In July, the city called for 60 days of public meetings to review the proposed ordinance.

Landrieu requested the vote to banish specters of racism. But opponents of the plan steered away from any racial argument.

Keeping the figures of the Confederacy was not about preserving racial injustice, they said, but about honoring figures who fought to protect the city.

New Orleans, which was the largest city in the Confederacy, fell to Union forces in 1862 and was under federal occupation beyond the Civil War’s end in 1865.

No place for Lee

One prominent artist who wanted the figures gone also skirted the issue of race. Jazz musician Wynton Marsalis, who is African-American, said that Lee in particular had no historic place in the city.

“This symbolic place in our city should represent a great New Orleanian, or it should be an open space that represents our latest prevail and how people helped us, not a person who had nothing to do with our city and who indeed fought against the United States of America and lost,” Marsalis told CNN affiliate WDSU.

Gen. P.G.T. Beauregard was a Louisiana native, and Confederate President Jefferson Davis lived in New Orleans after the war and died there.

Statue has stood since 1884

Lee’s statue stands 60 feet high atop a neoclassical column at what was christened Lee Circle in his honor.

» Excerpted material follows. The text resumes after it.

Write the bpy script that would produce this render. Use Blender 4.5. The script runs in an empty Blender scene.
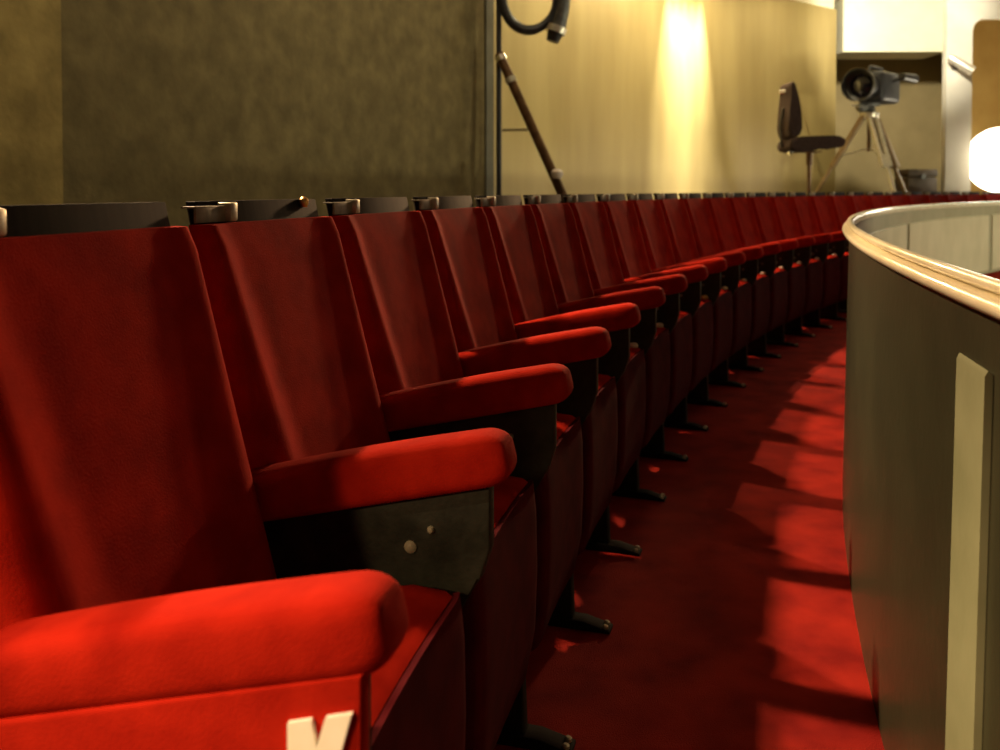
import bpy, bmesh, math, random
from mathutils import Vector, Matrix
random.seed(7)
PI = math.pi
sc = bpy.context.scene
col = sc.collection

# ------------------------------------------------------------------ plan
CX, CY = 15.05, -2.34            # centre of the auditorium curve
R0 = 15.436                      # radius of the arm-pad fronts
TH0, DTH = 0.1984, 0.0294        # first arm, one seat
NSEAT = 28
CAM_Z = 1.0
ZR = 0.80                        # raised floor behind the row
ZC = 3.53                        # ceiling

def pol(r, th, z=0.0):
    return Vector((CX - r * math.cos(th), CY + r * math.sin(th), z))

# ------------------------------------------------------------------ materials
def new_mat(name):
    m = bpy.data.materials.new(name)
    m.use_nodes = True
    nt = m.node_tree
    return m, nt, nt.nodes['Principled BSDF']

def noise_mat(name, c1, c2, scale=20, detail=4, rough=0.6, metallic=0.0, bump=0.0, bscale=None,
              sheen=0.0, sheen_tint=(1, 1, 1), stretch=(1, 1, 1), lo=0.35, hi=0.65, spec=0.5, coat=0.0, bdist=0.01):
    m, nt, b = new_mat(name)
    N, L = nt.nodes, nt.links
    tc = N.new('ShaderNodeTexCoord')
    mp = N.new('ShaderNodeMapping')
    mp.inputs['Scale'].default_value = stretch
    L.new(tc.outputs['Object'], mp.inputs['Vector'])
    nz = N.new('ShaderNodeTexNoise')
    nz.inputs['Scale'].default_value = scale
    nz.inputs['Detail'].default_value = detail
    L.new(mp.outputs['Vector'], nz.inputs['Vector'])
    cr = N.new('ShaderNodeValToRGB')
    cr.color_ramp.elements[0].position = lo
    cr.color_ramp.elements[1].position = hi
    cr.color_ramp.elements[0].color = (*c1, 1)
    cr.color_ramp.elements[1].color = (*c2, 1)
    L.new(nz.outputs['Fac'], cr.inputs['Fac'])
    L.new(cr.outputs['Color'], b.inputs['Base Color'])
    b.inputs['Roughness'].default_value = rough
    b.inputs['Metallic'].default_value = metallic
    b.inputs['Specular IOR Level'].default_value = spec
    b.inputs['Coat Weight'].default_value = coat
    if sheen:
        b.inputs['Sheen Weight'].default_value = sheen
        b.inputs['Sheen Roughness'].default_value = 0.4
        b.inputs['Sheen Tint'].default_value = (*sheen_tint, 1)
    if bump:
        n2 = N.new('ShaderNodeTexNoise')
        n2.inputs['Scale'].default_value = bscale or scale * 4
        n2.inputs['Detail'].default_value = 3
        L.new(mp.outputs['Vector'], n2.inputs['Vector'])
        bp = N.new('ShaderNodeBump')
        bp.inputs['Strength'].default_value = bump
        bp.inputs['Distance'].default_value = bdist
        L.new(n2.outputs['Fac'], bp.inputs['Height'])
        L.new(bp.outputs['Normal'], b.inputs['Normal'])
    return m

VELVET = noise_mat('red_velvet', (0.27, 0.009, 0.004), (0.40, 0.016, 0.006), 14, 4, 0.9, bump=0.15, bscale=400,
                   spec=0.03)
SHELL = noise_mat('maroon_cloth', (0.060, 0.005, 0.008), (0.085, 0.007, 0.010), 18, 4, 0.9, bump=0.1, bscale=500, spec=0.05)
IRON = noise_mat('dark_grey_iron', (0.012, 0.014, 0.010), (0.026, 0.028, 0.020), 30, 4, 0.6, 0.0, bump=0.1, bscale=120, spec=0.2)
BOARD = noise_mat('black_board', (0.008, 0.006, 0.006), (0.016, 0.012, 0.010), 10, 4, 0.8, stretch=(1, 8, 1), spec=0.1)
BRACKET = noise_mat('dull_aluminium', (0.40, 0.36, 0.27), (0.58, 0.54, 0.42), 60, 3, 0.4, 0.5)
BRACKETDK = noise_mat('tarnished_aluminium', (0.20, 0.185, 0.13), (0.28, 0.26, 0.18), 60, 3, 0.6, 0.0)
CHROME = noise_mat('bright_metal', (0.75, 0.72, 0.65), (0.9, 0.87, 0.8), 60, 2, 0.22, 1.0)
BRASS = noise_mat('brass', (0.75, 0.42, 0.12), (0.9, 0.55, 0.2), 60, 2, 0.3, 0.9)
IVORY = noise_mat('ivory_plastic', (0.62, 0.50, 0.42), (0.72, 0.60, 0.50), 40, 2, 0.4)
LETTER = noise_mat('cream_letter', (0.93, 0.91, 0.78), (0.97, 0.95, 0.84), 60, 2, 0.4)
CARPET = noise_mat('red_carpet', (0.20, 0.008, 0.007), (0.40, 0.022, 0.012), 7, 6, 0.95, bump=0.5, bscale=350, spec=0.1, lo=0.3, hi=0.7)
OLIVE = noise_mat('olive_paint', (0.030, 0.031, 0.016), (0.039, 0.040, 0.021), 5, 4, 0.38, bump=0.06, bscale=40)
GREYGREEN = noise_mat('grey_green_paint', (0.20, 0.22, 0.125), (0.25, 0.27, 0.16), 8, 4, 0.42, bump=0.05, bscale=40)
INNER = noise_mat('beige_paint', (0.56, 0.51, 0.34), (0.64, 0.58, 0.40), 4, 4, 0.5)
INNERDK = noise_mat('dull_olive_paint', (0.33, 0.31, 0.20), (0.40, 0.37, 0.25), 6, 4, 0.5)
RAIL = noise_mat('cream_gloss_paint', (0.78, 0.71, 0.50), (0.90, 0.84, 0.64), 9, 5, 0.28, coat=0.3, bump=0.08, bscale=30)
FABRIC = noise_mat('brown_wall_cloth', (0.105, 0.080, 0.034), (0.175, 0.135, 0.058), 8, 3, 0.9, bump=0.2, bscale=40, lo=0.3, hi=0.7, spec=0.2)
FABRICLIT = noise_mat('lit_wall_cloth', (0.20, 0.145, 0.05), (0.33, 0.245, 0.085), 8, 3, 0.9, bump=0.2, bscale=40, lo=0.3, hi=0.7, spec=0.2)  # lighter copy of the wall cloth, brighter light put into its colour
GOLD = noise_mat('gold_wall_paint', (0.34, 0.25, 0.095), (0.50, 0.39, 0.17), 2.2, 5, 0.42, 0.25, bump=0.10, bscale=5,
                 stretch=(1, 1, 0.16), lo=0.3, hi=0.7)
TRIMGREY = noise_mat('grey_olive_trim', (0.075, 0.068, 0.042), (0.10, 0.09, 0.06), 8, 3, 0.5)
CREAM = noise_mat('cream_plaster', (0.80, 0.75, 0.53), (0.86, 0.81, 0.60), 3, 4, 0.7)
GREYWHITE = noise_mat('greyish_plaster', (0.60, 0.56, 0.46), (0.68, 0.64, 0.54), 3, 4, 0.6)
OCHRE = noise_mat('ochre_plaster', (0.52, 0.31, 0.075), (0.62, 0.39, 0.11), 2, 4, 0.8)
ALCOVE = noise_mat('olive_tan_plaster', (0.28, 0.21, 0.09), (0.36, 0.27, 0.12), 2, 4, 0.8)
DARKFLOOR = noise_mat('dark_brown_lino', (0.045, 0.034, 0.020), (0.07, 0.052, 0.03), 6, 4, 0.6)
CAMGREY = noise_mat('dark_camera_grey', (0.030, 0.031, 0.036), (0.05, 0.051, 0.058), 20, 3, 0.45)
BLACKPL = noise_mat('black_plastic', (0.014, 0.013, 0.015), (0.03, 0.027, 0.028), 30, 3, 0.4)
CHAIRCL = noise_mat('charcoal_chair_cloth', (0.030, 0.018, 0.016), (0.05, 0.032, 0.028), 60, 3, 0.9, spec=0.1)
GREYMET = noise_mat('grey_painted_metal', (0.12, 0.12, 0.12), (0.2, 0.2, 0.19), 20, 3, 0.4, 0.4)
BROWNTUBE = noise_mat('bronze_tube', (0.10, 0.05, 0.022), (0.17, 0.09, 0.04), 20, 3, 0.3, 0.6)
TRIPODWOOD = noise_mat('tripod_leg_brown', (0.20, 0.12, 0.045), (0.30, 0.19, 0.075), 12, 3, 0.45, stretch=(1, 1, 0.2))
SILVER = noise_mat('silver_tube', (0.68, 0.63, 0.52), (0.85, 0.8, 0.68), 40, 2, 0.35, 0.6)
CASE = noise_mat('dark_brown_case', (0.06, 0.038, 0.02), (0.10, 0.065, 0.035), 10, 3, 0.6)
m, nt, b = new_mat('lens_glass')
b.inputs['Base Color'].default_value = (0.008, 0.008, 0.02, 1)
b.inputs['Roughness'].default_value = 0.08
LENS = m
m, nt, b = new_mat('glowing_globe')
b.inputs['Base Color'].default_value = (1, 0.95, 0.85, 1)
b.inputs['Emission Color'].default_value = (1.0, 0.88, 0.66, 1)
b.inputs['Emission Strength'].default_value = 14.0
GLOW = m

# ------------------------------------------------------------------ mesh helpers
def link(name, bm, mats, parent=None, smooth=True, angle=35):
    me = bpy.data.meshes.new(name)
    bmesh.ops.recalc_face_normals(bm, faces=bm.faces)
    for f in bm.faces:
        f.smooth = smooth
    if smooth:
        for e in bm.edges:
            if len(e.link_faces) == 2 and e.calc_face_angle(0) > math.radians(angle):
                e.smooth = False
    bm.to_mesh(me)
    bm.free()
    if not isinstance(mats, (list, tuple)):
        mats = [mats]
    for mm in mats:
        me.materials.append(mm)
    o = bpy.data.objects.new(name, me)
    col.objects.link(o)
    if parent is not None:
        o.parent = parent
    return o

def empty(name, loc=(0, 0, 0), rz=0.0, parent=None):
    o = bpy.data.objects.new(name, None)
    o.empty_display_size = 0.1
    o.location = loc
    o.rotation_euler = (0, 0, rz)
    col.objects.link(o)
    if parent is not None:
        o.parent = parent
    return o

def tag(o, label, cat, group=None):
    o['label'] = label
    o['category'] = cat
    if group:
        o['group'] = group
    return o

def struct(o):
    o['kind'] = 'structure'
    return o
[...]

It was originally called Tivoli Circle. Most Mardi Gras parades snake right past it.

Lee faces north, looking in the direction of his former enemy, and has stood there since 1884, the history department at the University of New Orleans says. Both Davis and Beauregard attended the monument’s dedication.

Their statues were erected in the 1910s.

A fourth monument, probably the most contentious, will also be taken down.

The monument to the Battle of Liberty Place commemorates an uprising in 1874 of the White League against federal forces and police in an attempt to overthrow racially integrated governance put in place during Reconstruction.

Former mayors, including Landrieu’s father, Moon Landrieu, have attempted to have this monument removed or altered.

When asked what would happen to the removed monuments, Landrieu suggested a park that would reflect the complete history of the city, from before the American Revolution to the present. That park, he said, would be a place where “history can be remembered and not revered.”

He said city leaders should consider forming a commission to decide what to do about other monuments.

Council President Jason Williams said, “After a long and thoughtful debate on this issue, I am pleased that we have reached a conclusion. Thank you to all citizens who have participated and made your voices heard during this process. We all may have differing perspectives, but share a common love and concern for the City of New Orleans.”